Scene modeling code data:
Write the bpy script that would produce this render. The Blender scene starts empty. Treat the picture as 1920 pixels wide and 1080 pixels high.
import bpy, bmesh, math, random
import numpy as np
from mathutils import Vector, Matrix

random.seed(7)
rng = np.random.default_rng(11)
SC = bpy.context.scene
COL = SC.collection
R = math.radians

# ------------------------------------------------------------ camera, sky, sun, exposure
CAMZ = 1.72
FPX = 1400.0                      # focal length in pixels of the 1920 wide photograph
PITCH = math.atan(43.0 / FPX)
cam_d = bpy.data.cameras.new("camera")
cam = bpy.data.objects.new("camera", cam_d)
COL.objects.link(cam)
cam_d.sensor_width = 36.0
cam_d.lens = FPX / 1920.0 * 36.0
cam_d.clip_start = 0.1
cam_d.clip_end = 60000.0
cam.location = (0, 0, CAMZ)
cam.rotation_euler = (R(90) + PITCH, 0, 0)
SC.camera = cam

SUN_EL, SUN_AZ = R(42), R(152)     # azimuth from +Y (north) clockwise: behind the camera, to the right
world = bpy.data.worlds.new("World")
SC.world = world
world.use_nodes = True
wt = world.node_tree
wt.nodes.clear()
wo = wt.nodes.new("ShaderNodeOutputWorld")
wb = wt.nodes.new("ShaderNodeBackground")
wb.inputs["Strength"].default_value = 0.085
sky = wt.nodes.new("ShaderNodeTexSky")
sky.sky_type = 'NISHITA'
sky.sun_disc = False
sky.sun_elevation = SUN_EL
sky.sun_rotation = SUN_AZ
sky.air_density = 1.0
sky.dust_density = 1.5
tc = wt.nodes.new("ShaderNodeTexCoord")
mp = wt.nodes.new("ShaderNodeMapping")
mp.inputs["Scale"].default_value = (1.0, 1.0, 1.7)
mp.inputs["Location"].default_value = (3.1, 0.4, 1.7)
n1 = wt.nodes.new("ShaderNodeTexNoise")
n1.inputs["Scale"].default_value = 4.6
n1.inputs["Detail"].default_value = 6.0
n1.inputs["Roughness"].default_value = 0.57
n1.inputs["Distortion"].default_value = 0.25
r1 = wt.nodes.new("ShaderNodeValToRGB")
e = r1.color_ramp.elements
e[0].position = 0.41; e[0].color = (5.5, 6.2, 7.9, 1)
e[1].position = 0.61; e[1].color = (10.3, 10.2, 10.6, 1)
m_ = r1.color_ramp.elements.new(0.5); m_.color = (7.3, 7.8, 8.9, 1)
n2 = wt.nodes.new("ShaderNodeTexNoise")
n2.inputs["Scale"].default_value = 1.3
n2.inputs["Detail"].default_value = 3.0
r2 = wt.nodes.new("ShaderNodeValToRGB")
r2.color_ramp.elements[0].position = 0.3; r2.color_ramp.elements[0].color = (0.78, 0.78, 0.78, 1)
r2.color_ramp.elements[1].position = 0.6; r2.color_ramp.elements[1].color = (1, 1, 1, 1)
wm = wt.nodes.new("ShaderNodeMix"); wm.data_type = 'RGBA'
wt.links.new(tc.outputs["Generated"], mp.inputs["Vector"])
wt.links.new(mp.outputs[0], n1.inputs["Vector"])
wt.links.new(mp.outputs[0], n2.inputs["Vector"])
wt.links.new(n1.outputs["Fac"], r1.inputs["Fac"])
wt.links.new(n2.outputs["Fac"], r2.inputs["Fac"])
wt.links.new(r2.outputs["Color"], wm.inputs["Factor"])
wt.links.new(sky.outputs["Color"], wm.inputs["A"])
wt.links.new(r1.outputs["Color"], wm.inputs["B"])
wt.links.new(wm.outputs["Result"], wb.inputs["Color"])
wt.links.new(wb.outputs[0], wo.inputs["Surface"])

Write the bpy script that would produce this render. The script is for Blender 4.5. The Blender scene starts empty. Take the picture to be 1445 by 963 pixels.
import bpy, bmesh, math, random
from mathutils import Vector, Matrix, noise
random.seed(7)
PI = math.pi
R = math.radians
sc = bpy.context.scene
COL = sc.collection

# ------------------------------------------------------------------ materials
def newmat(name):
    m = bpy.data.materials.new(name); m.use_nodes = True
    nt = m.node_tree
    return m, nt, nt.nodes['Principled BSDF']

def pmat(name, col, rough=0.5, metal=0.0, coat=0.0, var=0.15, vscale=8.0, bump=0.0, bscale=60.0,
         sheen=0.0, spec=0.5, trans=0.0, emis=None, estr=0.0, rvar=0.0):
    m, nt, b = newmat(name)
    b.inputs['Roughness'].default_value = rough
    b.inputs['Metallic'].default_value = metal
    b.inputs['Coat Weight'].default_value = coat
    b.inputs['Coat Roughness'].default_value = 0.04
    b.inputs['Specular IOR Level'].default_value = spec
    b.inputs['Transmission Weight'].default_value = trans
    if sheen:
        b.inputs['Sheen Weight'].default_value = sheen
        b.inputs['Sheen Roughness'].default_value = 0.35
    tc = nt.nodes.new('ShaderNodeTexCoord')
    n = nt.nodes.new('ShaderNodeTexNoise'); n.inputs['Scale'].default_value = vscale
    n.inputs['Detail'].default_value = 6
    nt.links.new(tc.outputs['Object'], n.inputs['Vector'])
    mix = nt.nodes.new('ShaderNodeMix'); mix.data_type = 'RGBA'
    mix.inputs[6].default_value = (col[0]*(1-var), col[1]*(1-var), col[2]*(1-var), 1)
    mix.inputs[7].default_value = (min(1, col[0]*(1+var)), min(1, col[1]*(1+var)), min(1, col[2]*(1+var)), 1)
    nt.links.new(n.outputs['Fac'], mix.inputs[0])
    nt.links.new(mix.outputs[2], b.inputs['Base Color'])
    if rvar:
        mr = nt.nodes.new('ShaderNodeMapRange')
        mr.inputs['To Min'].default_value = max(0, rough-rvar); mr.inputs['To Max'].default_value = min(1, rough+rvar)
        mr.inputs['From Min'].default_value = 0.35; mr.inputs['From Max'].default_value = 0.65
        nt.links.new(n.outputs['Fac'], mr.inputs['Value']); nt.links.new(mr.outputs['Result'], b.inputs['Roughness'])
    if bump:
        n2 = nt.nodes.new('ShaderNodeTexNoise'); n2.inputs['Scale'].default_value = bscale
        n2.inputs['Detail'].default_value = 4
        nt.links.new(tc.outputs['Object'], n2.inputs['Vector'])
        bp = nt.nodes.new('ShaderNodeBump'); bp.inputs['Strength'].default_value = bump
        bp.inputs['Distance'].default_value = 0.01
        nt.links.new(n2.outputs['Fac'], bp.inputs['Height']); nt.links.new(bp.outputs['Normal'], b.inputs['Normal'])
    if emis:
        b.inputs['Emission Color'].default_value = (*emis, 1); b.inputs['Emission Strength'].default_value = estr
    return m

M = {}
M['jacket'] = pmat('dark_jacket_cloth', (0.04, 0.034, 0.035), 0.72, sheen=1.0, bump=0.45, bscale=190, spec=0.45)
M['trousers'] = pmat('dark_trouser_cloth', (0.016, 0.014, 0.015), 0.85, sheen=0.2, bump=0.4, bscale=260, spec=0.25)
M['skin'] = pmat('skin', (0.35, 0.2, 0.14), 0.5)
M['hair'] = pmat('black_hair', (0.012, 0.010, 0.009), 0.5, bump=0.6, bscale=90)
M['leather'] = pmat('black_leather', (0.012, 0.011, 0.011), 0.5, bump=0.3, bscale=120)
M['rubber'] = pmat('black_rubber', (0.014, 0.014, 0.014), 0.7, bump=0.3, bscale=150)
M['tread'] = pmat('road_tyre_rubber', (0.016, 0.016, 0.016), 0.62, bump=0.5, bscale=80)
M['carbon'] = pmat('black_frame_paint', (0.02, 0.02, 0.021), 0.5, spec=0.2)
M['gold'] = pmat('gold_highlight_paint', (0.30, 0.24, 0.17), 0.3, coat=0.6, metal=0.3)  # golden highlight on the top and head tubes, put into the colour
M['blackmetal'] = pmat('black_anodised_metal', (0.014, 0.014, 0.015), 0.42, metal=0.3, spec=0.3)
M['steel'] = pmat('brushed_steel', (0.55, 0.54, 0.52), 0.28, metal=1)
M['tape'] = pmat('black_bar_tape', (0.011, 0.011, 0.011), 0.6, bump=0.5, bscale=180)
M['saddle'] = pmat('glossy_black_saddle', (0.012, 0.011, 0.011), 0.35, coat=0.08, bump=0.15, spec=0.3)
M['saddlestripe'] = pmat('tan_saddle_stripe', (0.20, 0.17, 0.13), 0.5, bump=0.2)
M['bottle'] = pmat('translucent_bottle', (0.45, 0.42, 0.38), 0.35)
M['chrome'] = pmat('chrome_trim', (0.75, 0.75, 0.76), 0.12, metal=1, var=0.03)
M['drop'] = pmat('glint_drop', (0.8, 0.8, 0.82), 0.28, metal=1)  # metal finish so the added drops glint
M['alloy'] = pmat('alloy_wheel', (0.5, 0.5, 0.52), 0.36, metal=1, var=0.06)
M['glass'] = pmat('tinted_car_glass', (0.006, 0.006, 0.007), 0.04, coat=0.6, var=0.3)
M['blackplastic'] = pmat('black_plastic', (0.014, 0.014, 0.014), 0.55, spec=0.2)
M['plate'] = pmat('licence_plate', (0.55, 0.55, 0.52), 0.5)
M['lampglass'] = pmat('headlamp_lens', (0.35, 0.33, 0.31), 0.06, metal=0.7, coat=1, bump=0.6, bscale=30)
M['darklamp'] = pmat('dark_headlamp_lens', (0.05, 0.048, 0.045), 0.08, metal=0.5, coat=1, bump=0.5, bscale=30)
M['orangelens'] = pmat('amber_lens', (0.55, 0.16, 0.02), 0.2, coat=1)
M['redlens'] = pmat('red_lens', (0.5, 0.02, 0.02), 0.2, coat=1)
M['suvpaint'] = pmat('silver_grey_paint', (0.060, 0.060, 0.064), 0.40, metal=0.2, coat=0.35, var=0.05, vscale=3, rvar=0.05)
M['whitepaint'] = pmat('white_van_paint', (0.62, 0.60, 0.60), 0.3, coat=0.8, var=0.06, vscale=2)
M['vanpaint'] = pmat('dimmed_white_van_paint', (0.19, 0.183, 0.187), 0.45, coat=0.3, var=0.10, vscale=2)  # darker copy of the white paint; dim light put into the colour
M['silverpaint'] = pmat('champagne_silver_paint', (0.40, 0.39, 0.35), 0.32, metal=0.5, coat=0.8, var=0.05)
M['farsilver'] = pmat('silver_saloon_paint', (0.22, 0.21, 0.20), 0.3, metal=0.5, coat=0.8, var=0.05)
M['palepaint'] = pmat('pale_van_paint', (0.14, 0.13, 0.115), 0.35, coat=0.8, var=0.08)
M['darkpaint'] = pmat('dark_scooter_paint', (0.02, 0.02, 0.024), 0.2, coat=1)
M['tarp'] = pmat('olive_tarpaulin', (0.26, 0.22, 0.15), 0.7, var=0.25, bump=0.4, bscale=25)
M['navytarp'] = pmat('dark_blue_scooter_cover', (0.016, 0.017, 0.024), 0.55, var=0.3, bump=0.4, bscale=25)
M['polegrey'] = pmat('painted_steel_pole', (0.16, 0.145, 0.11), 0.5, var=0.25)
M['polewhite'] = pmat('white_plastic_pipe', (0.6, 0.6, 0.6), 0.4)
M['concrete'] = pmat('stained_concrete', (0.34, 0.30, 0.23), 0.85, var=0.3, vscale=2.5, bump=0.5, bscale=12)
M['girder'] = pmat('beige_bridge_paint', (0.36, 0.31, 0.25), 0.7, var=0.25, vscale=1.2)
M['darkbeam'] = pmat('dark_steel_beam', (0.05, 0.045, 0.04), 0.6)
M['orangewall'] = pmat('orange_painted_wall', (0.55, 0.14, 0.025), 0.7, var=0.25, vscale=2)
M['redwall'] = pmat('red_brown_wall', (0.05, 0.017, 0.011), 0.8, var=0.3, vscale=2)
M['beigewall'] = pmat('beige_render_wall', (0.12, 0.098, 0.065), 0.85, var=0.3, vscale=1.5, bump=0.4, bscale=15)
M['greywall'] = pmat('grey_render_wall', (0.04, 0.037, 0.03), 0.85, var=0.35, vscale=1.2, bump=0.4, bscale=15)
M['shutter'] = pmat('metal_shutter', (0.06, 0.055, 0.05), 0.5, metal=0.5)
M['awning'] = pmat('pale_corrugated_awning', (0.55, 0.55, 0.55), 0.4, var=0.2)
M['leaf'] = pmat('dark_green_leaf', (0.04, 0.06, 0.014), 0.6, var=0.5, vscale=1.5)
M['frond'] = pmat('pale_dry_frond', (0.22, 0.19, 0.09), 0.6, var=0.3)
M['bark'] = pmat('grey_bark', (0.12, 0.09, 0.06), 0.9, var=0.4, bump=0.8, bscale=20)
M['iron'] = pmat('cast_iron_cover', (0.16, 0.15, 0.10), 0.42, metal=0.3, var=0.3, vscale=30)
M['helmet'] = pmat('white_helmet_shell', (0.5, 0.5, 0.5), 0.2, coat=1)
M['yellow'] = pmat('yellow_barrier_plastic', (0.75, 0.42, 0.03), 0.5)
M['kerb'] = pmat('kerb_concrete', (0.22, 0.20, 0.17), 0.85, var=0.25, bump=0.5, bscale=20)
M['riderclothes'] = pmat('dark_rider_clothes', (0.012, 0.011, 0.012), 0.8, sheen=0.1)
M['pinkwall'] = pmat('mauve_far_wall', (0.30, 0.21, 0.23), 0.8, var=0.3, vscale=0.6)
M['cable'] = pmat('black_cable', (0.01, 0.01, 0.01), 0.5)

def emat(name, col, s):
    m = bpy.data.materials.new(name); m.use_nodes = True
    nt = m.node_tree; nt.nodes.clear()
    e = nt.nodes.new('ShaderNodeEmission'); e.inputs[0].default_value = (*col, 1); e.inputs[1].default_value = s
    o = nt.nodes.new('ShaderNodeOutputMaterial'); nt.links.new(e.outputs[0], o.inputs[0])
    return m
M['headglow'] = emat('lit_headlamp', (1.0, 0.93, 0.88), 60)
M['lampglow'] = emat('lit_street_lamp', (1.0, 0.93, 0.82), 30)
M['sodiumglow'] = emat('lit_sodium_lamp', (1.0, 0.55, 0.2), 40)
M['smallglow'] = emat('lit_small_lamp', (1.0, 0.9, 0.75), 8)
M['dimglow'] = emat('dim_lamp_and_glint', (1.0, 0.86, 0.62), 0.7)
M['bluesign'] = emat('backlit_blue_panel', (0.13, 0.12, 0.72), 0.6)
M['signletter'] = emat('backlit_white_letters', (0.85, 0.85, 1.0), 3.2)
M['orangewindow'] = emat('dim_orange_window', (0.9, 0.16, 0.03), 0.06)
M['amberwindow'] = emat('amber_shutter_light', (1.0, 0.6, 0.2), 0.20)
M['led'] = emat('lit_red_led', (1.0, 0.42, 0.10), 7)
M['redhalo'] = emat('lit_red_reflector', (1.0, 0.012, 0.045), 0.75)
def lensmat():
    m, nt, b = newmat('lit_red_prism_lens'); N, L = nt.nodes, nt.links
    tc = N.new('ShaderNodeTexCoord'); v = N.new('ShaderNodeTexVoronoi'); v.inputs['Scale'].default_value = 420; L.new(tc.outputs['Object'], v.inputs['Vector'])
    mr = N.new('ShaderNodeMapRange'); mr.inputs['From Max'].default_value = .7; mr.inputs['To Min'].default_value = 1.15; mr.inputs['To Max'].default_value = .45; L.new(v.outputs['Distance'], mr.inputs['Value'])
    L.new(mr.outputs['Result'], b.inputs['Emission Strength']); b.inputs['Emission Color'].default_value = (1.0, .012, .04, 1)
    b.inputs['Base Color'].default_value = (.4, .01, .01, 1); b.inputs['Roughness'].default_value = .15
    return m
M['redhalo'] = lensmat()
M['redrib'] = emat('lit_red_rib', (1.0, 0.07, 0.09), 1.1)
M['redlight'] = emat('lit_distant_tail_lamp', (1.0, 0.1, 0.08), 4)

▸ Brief
Write out again only the lines from the line containing "coat=0.3, var=0.10, vscale=2)" through the line containing "0.3, metal=0.5, coat=0.8, var=0.05)", both included, exactly as they are.

▸ Output below
M['vanpaint'] = pmat('dimmed_white_van_paint', (0.19, 0.183, 0.187), 0.45, coat=0.3, var=0.10, vscale=2)  # darker copy of the white paint; dim light put into the colour
M['silverpaint'] = pmat('champagne_silver_paint', (0.40, 0.39, 0.35), 0.32, metal=0.5, coat=0.8, var=0.05)
M['farsilver'] = pmat('silver_saloon_paint', (0.22, 0.21, 0.20), 0.3, metal=0.5, coat=0.8, var=0.05)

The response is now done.